Marche de la dignité et contre le racisme, organisée par un collectif de femmes, le MAFED (Marche des femmes pour la dignité), à Paris, le 31 octobre 2015. | LIONEL BONAVENTURE / AFP
Baptisée Marche de la dignité et contre le racisme, la première édition, en 2015, avait été lancée par un collectif d’une soixantaine de femmes souhaitant parler au nom de toutes les « minorités racialisées » et populations des quartiers stigmatisées, tout en revendiquant leur indépendance à l’égard des partis politiques de gauche et des syndicats. Une manifestation aux relents « anti-Blancs » avaient, à l’époque, jugé ses détracteurs. « Un véritable processus d’exclusion avait été mis en place, se souvient Michel Tubiana, président d’honneur de la Ligue des droits de l’homme, qui a amendé avec le MRAP, la CGT et FSU l’appel à manifester. Mais en deux ans, les choses ont beaucoup évolué. »
« Convergence des luttes »
Le changement de cap est assumé : « La Marche est ouverte à tous ceux qui souhaitent nous soutenir, car même si les quartiers populaires restent les premières victimes, ils ne sont plus les seuls », explique la fondatrice du collectif Urgence notre police assassine, Amal Bentounsi, 41 ans, à l’origine de la manifestation. Son frère, Amine, a été tué d’une balle dans le dos par un policier en 2012 – le tireur vient d’être condamné en appel à cinq ans de prison avec sursis.
Assa Traoré
« Je ne peux me priver d’aucun soutien, nous sommes déjà si peu nombreux… », ajoute-t-elle. « C’est l’ensemble des mouvements sociaux qui est désormais réprimé, à l’instar des manifestations contre la loi travail, renchérit Omar Slaouti, membre du comité organisateur de la Marche et du collectif Ali Ziri (retraité mort lors d’une garde à vue en 2009). Nous devons tous être solidaires face à cette répression qui s’abat sur la France, et dont l’état d’urgence est l’un des principaux outils. » Il précise : « Cette manifestation est un appel à la convergence des luttes. » Le parti pris passe mal.

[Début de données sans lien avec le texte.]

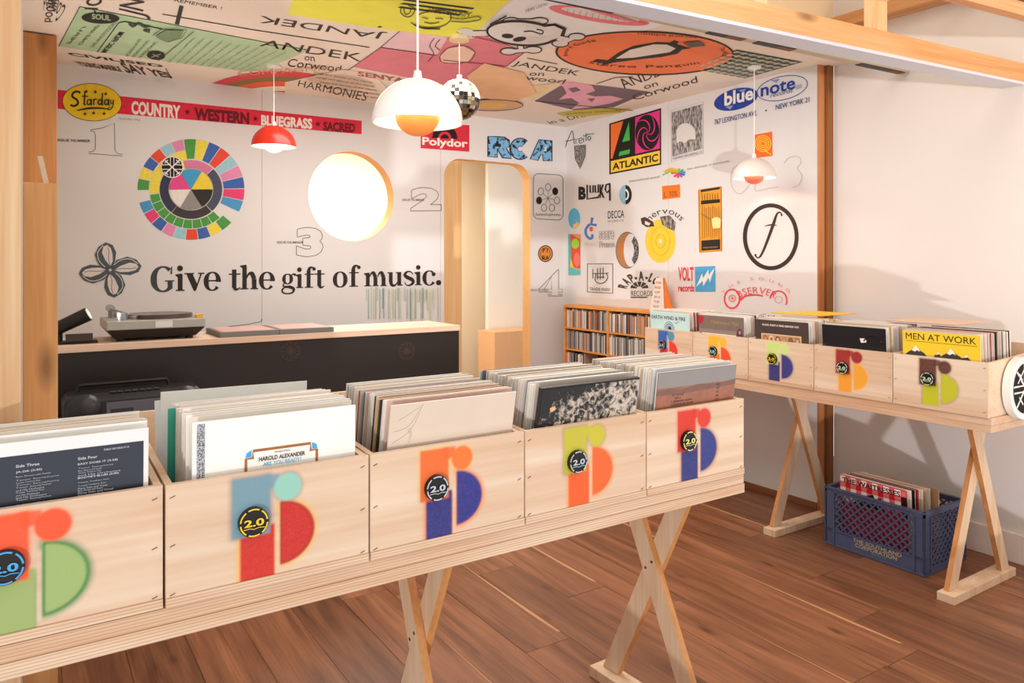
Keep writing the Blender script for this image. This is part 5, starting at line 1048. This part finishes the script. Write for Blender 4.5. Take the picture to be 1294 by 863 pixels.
A.quadtext('PROTECTION', (597, 15), (545, 8), (542, 11.5), (594, 18), TK); A.quadtext('USE HEARING', (594, 18), (541, 12), (538, 15.6), (591, 21.5), TK)
for p in ([(508, 8), (506, 15), (512, 21), (520, 20), (524, 11), (516, 7)], [(510, 10), (512, 18), (518, 16), (518, 10)], [(519, 28), (526, 33), (540, 35), (556, 34), (566, 29), (570, 22), (566, 15), (556, 13), (540, 15), (528, 19)], [(536, 28), (545, 30), (555, 28)], [(533, 22), (541, 24)], [(550, 23), (560, 24)], [(568, 22), (584, 24), (604, 21), (606, 25), (588, 28), (570, 27)]): A.rib(p, 1.1, '4c4626', smooth=4)
A.rib([(523, 31), (536, 36), (556, 36.5)], 1.8, '3c3820', smooth=3); A.build('ceiling_painting', 'bright yellow ceiling painting with a sketched face and black stripes', 'ceiling painting')
A = Art(ceil); A.poly([(505, 39.5), (566, 47), (552, 70), (481, 60)], CI2('dcb4bc')); A.poly([(481, 60), (552, 70), (566, 47), (610, 44), (664, 66), (640, 84), (600, 103), (566, 112), (446, 84)], CI2('cc7480')); A.poly([(446, 84.5), (566, 108), (556, 118), (430, 96)], CI2('e2c8b8')); A.rib([(505, 39.5), (481, 60), (446, 84.5), (430, 96)], .8, TK)
A.rib([(481, 60), (552, 70)], 1, '5c3038'); A.rib([(549, 48), (543, 58), (548, 68), (541, 78)], .9, '5c2c38', smooth=4); A.rib([(556, 50), (550, 58), (556, 64)], .9, '5c2c38', smooth=4)
A.poly([(556, 71), (566, 61), (586, 58), (600, 66), (592, 78), (570, 80), (558, 78)], CI2('e0b8a4')); A.rib([(556, 71), (566, 61), (586, 58), (600, 66), (592, 78), (570, 80), (558, 78)], .8, '7c4440', closed=True, smooth=3)
A.quadtext('SENYA', (452, 96), (512, 105), (512, 99.5), (452, 90), 'b85c60', bold=.03); A.rib([(560, 76), (640, 84), (662, 67)], .8, '7c3440'); A.rib([(596, 46), (640, 56), (664, 66)], .8, '7c3440')
A.poly([(590, 96), (612, 80), (662, 92), (678, 118), (640, 131), (600, 120)], CI2('dcb088')); A.ell(622, 133, 39, 7.4, CI2('c8a884')); A.ring(622, 133, 39, 7.4, .9, TK); A.ell(624, 133, 17, 3.8, CI2('e0b464')); A.build('ceiling_painting', 'pink and rose ceiling painting with a pale hand and a painted lamp shadow, behind the mirror ball', 'ceiling painting')  # first tan polygon paints the white pendant's cast shadow into the ceiling colour
A = Art(ceil)
A.quadtext('JANDEK', (490, 41), (330, 17), (325, 28.5), (484, 50), TK, bold=.0); A.rib([(205, 18), (320, 37.8), (467, 60)], 1.1, TK); A.rib([(229.5, 7.5), (223.5, 31)], [5.5, 5.5], TK)
A.build('ceiling_painting', 'upside-down black name between two ruled lines across the middle of the ceiling', 'ceiling painting'); A = Art(ceil); A.quadtext('ANDEK', (327, 58), (456, 78), (458, 68), (334, 50), TK, bold=.0); A.quadtext('on', (384, 76), (398, 78), (397, 72), (386, 71), TK); A.quadtext('Corwood', (362, 84), (430, 91), (432, 83), (366, 74), TK)
A.build('ceiling_painting', 'upright black name on cream just right of the long green panel', 'ceiling painting'); A = Art(ceil); A.quadtext('Corwood', (85, 8), (55, -12), (55, 14), (72, 28), TK, bold=.0) ; A.quadtext('wood', (60, -3), (56, 28), (66, 28), (82, 2), TK); A.quadtext('or', (110, -3), (105, 17), (120, 18), (132, -3), TK); A.quadtext('JN', (190, 25), (193, 4), (152, -4), (150, 15), TK)
A.build('ceiling_painting', 'large turned black letters in the far left corner of the ceiling', 'ceiling painting'); A = Art(ceil); A.quadtext('REMEMBER !', (220, 2), (280, 12.5), (281, 9), (222, -2), TK); A.build('ceiling_painting', 'small black handwritten word at the top left edge of the ceiling', 'ceiling painting'); A = Art(ceil); A.quadtext('JANDEK', (645, 84), (728, 98), (734, 90), (652, 77), TK); A.quadtext('on', (668, 95.6), (687, 96.2), (688, 92.6), (670, 92), TK); A.quadtext('Corwood', (627, 97), (712, 106), (716, 100.5), (632, 91.5), TK); A.rib([(666, 73.5), (704, 81)], .9, TK)
A.build('ceiling_painting', 'black name on cream directly below the skull on the ceiling', 'ceiling painting'); A = Art(ceil); A.quadtext('ANDEK', (789, 112), (845, 92), (848, 83), (778, 101), TK); A.quadtext('on', (815, 113), (832, 108), (830, 104), (813, 109), TK); A.quadtext('Corwood', (802, 127), (882, 104), (880, 96), (797, 121), TK); A.rib([(754, 106), (778, 98), (800, 97)], .8, TK)
A.build('ceiling_painting', 'black name on cream below the large orange oval on the ceiling', 'ceiling painting'); A = Art(ceil); A.quadtext('in a Drainie', (696, 157), (760, 143), (757, 139), (690, 153), TK); A.quadtext('1 !. o', (612, 153), (660, 158), (664, 154), (616, 149), TK, bold=.03)
A.build('ceiling_painting', 'faint black words along the back edge of the ceiling near the corner', 'ceiling painting')
# skull with bones
A = Art(ceil, step=.0002); A.poly([(608, 36), (640, 6), (652, -2), (760, -2), (845, 30), (800, 42), (700, 60), (620, 50)], CI2('dcdcdc', .05))
OU, WH_ = '2c2623', 'e8e4e0'
ends = (((588, 39.5), (591, 46), (618, 42)), ((646, 26.5), (682, 26.5), (664, 36)), ((729, 46.5), (708, 55), (690, 45)), ((643, 65), (674, 63), (657, 54)))
def limb(g):
    cc = OU if g else WH_
    for p, q_, c3 in ends:
        mid = ((p[0]+q_[0])/2, (p[1]+q_[1])/2); A.rib([mid, c3], 6+g*2.2, cc)
        for e_ in (p, q_): A.ell(e_[0], e_[1], 9.5+g*1.8, 3.6+g*1.3, cc)
        A.rib([p, q_], 4+g*2, cc)
limb(1); A.ell(660, 42, 46, 16.5, OU, rot=4); A.poly([(680, 33), (702, 30), (716, 36), (712, 49), (690, 56), (670, 56)], OU); limb(0)
A.ell(660, 42, 46, 16.5, OU, rot=4); A.ell(659, 42.2, 42, 13.6, WH_, rot=4); A.poly([(680, 35.5), (700, 32.5), (711, 37.5), (707, 47.5), (688, 53)], WH_)
A.ell(641.5, 45.5, 7.6, 3.0, '2c2623', rot=3); A.ell(656.5, 49.5, 8.5, 3.0, '2c2623', rot=-8); A.rib([(662, 40), (672, 39.5), (684, 43), (686, 39), (678, 37)], 1.6, '2c2623', smooth=4)
A.rib([(619, 31), (640, 20)], 1.8, '2c2623'); A.build('ceiling_painting', 'cartoon-style white skull with bones in thick black outline on the ceiling', 'ceiling painting')
A = Art(ceil); A.ell(757, 19.5, 64, 8.5, CI2('d8707c'), rot=9); A.ell(759, 18.5, 50, 5.2, 'e8e4e0', rot=9)
for i in range(11): A.rib([(718+i*8, 10.5+i*1.5), (716+i*8, 17+i*1.4)], .6, 'b8888c')
A.rib([(730, 8), (780, 22), (815, 31)], [1, 4, 1], CI2('d8707c')); A.quadtext('HERE LONG', (665, 16), (692, 6), (691, 3.5), (664, 12.5), '6a6664'); A.build('ceiling_painting', 'pink lips with white teeth painted near the front edge of the ceiling', 'ceiling painting')
A = Art(ceil, step=.0006); A.ell(815, 67.2, 113.5, 28.2, '2f2723', rot=1); A.ell(815, 67.2, 110.5, 26.2, CI2('ec7044', .06), rot=1)
A.poly([(748, 78), (754, 74.5), (768, 76), (782, 66), (800, 58), (830, 53), (850, 54), (866, 59), (856, 68), (836, 72), (800, 76), (776, 79), (764, 82), (758, 84), (762, 80)], '2f2723'); A.poly([(778, 74), (796, 63), (826, 56), (846, 56.5), (856, 60), (846, 66), (820, 70), (800, 73)], 'e6ded4'); A.poly([(842, 56), (852, 51), (858, 53), (854, 57), (874, 61), (858, 63)], '2f2723')
A.quadtext('Record Guide', (727, 84), (748, 44), (760, 44), (738, 84), TK) if False else A.arctext('Record Guide', 815, 67.2, 98, 19, 190, 128, -6, '5a2818')
A.quadtext('Penguin Stereo', (852, 89), (748, 81), (748, 86.5), (852, 93), '5a2818', bold=.0) if False else A.arctext('Stereo Penguin', 815, 67, 98, 19, 222, 316, 5, '5a2818'); A.arctext('Top Rank', 815, 67.2, 98, 20, 18, -12, -7, '5a2818'); A.quadtext('record edition', (880, 46), (806, 41), (806, 44), (880, 49.5), '5a2818'); A.poly([(862, 54), (884, 52), (892, 58), (872, 60)], '6a6058')
A.build('ceiling_painting', 'large orange oval with a black and white bird painted on the ceiling', 'ceiling painting')
# green gingham
A = Art(ceil); A.poly([(931.5, 62.8), (1015, 78.3), (941.2, 99.1), (873, 86.6)], CI2('52635c')); q = lambda u, v: (873*(1-u)*(1-v)+931.5*u*(1-v)+1015*u*v+941.2*(1-u)*v, 86.6*(1-u)*(1-v)+62.8*u*(1-v)+78.3*u*v+99.1*(1-u)*v)
for i in range(7):
    A.poly([q(i/7+.03, .02), q(i/7+.085, .02), q(i/7+.085, .98), q(i/7+.03, .98)], 'a8a890')
    for j in range(8): A.poly([q(i/7+.0, j/8+.03), q(i/7+.10, j/8+.03), q(i/7+.10, j/8+.07), q(i/7+.0, j/8+.07)], 'ccc4ac'); A.k -= 1
    A.k += 1
A.build('ceiling_painting', 'dark green gingham patch painted at the right of the ceiling', 'ceiling painting')
A = Art(ceil); A.poly([(676, 127.6), (714.8, 104.5), (760, 108), (822, 116), (775, 135.6), (725, 139)], CI2('6d5a66')); pk_ = CI2('d29aae')
A.poly([(700, 103.5), (722, 103), (748, 108), (752, 115), (740, 119), (752, 122), (772, 121), (788, 125), (770, 131), (742, 136), (722, 138), (732, 130), (722, 124), (706, 126), (716, 118), (712, 110)], pk_); A.poly([(718, 112), (728, 110), (734, 114), (724, 117)], CI2('6d5a66')); A.poly([(742, 125), (752, 124), (748, 129)], CI2('6d5a66'))
A.poly([(640, 112), (712, 104), (690, 116), (672, 126)], CI2('e0c498')); A.poly([(703, 143.5), (730, 139), (770, 136.5), (797, 138), (786, 142), (740, 147), (712, 147)], CI2('b8ac3c')); A.quadtext('ancient melody', (716, 145.6), (786, 140.6), (785, 138.4), (715, 142.4), '5c5420'); A.rib([(676, 128), (800, 140)], .6, TK)
A.build('ceiling_painting', 'purple and pink blotched picture with an olive strip at the back corner of the ceiling', 'ceiling painting')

En effet, cette fois, la version 2017 est suspectée d’être « pro-Blancs ». Dans une tribune publiée le 11 mars dans Mediapart, un militant, Abdoulaye Traoré, l’affirme : « Je ne marcherai pas pour les Blancs. » Et s’explique : « Cette marche est organisée pour (…) réconforter les alliés blancs (…). Elle n’est pas organisée en direction des habitants des quartiers populaires (…). Je trouve insultant de parler [en leur] nom. » Dans une lettre ouverte, parue sur le site Quartiers libres, d’autres « militant(e) s de banlieues excédés par “la couscoussière parisienne” et la “nouvelle bourgeoisie militante” » dénoncent quant à eux la multiplicité des organisateurs, les disparités idéologiques et la « présence massive de la gauche moralisatrice ».
« Admettre les divergences »
« On n’a pas le droit de confisquer la parole aux vrais acteurs de terrain, tempête Samir Baaloudj, ex-militant du Mouvement de l’immigration et des banlieues (MIB). Certaines organisations, comme le PIR, instrumentalisent cette marche afin de devenir porte-parole des quartiers populaires. Alors qu’ils n’y mettent jamais les pieds ! Quant à la présence annoncée de Mélenchon, c’est une honte ! Il ne propose rien aux quartiers, et manifestera simplement pour engranger des voix. »
« Personne ne m’instrumentalise, rétorque Amal Bentounsi. Je mène ma barque d’une main de fer. » Pour preuve, dit-elle, seules les familles de victimes prendront la parole publiquement. « Tous les signataires sont d’accord sur une chose : la dénonciation des violences policières, résume la sociologue et co-organisatrice Nacira Guénif-Souilamas. Les désaccords se portent sur les analyses et les solutions envisagées. Mais admettre ses divergences traduit une maturité politique. L’important est de se faire entendre d’une seule voix afin de sensibiliser l’opinion publique et de politiser la question. »
Pas de quoi faire changer d’avis Assa Traoré, la grande sœur d’Adama, le jeune homme mort en juillet à la suite d’une interpellation musclée : elle ne signera pas l’appel. « Dimanche, des cars vont partir de villes de province pour emmener des militants à Paris, raconte-t-elle. Mais il n’y en aura aucun pour aller chercher les jeunes des quartiers populaires. Personne n’est allé les voir. Ils ne sont pas au courant de cette marche. Ils ne viendront pas. » Alors elle non plus.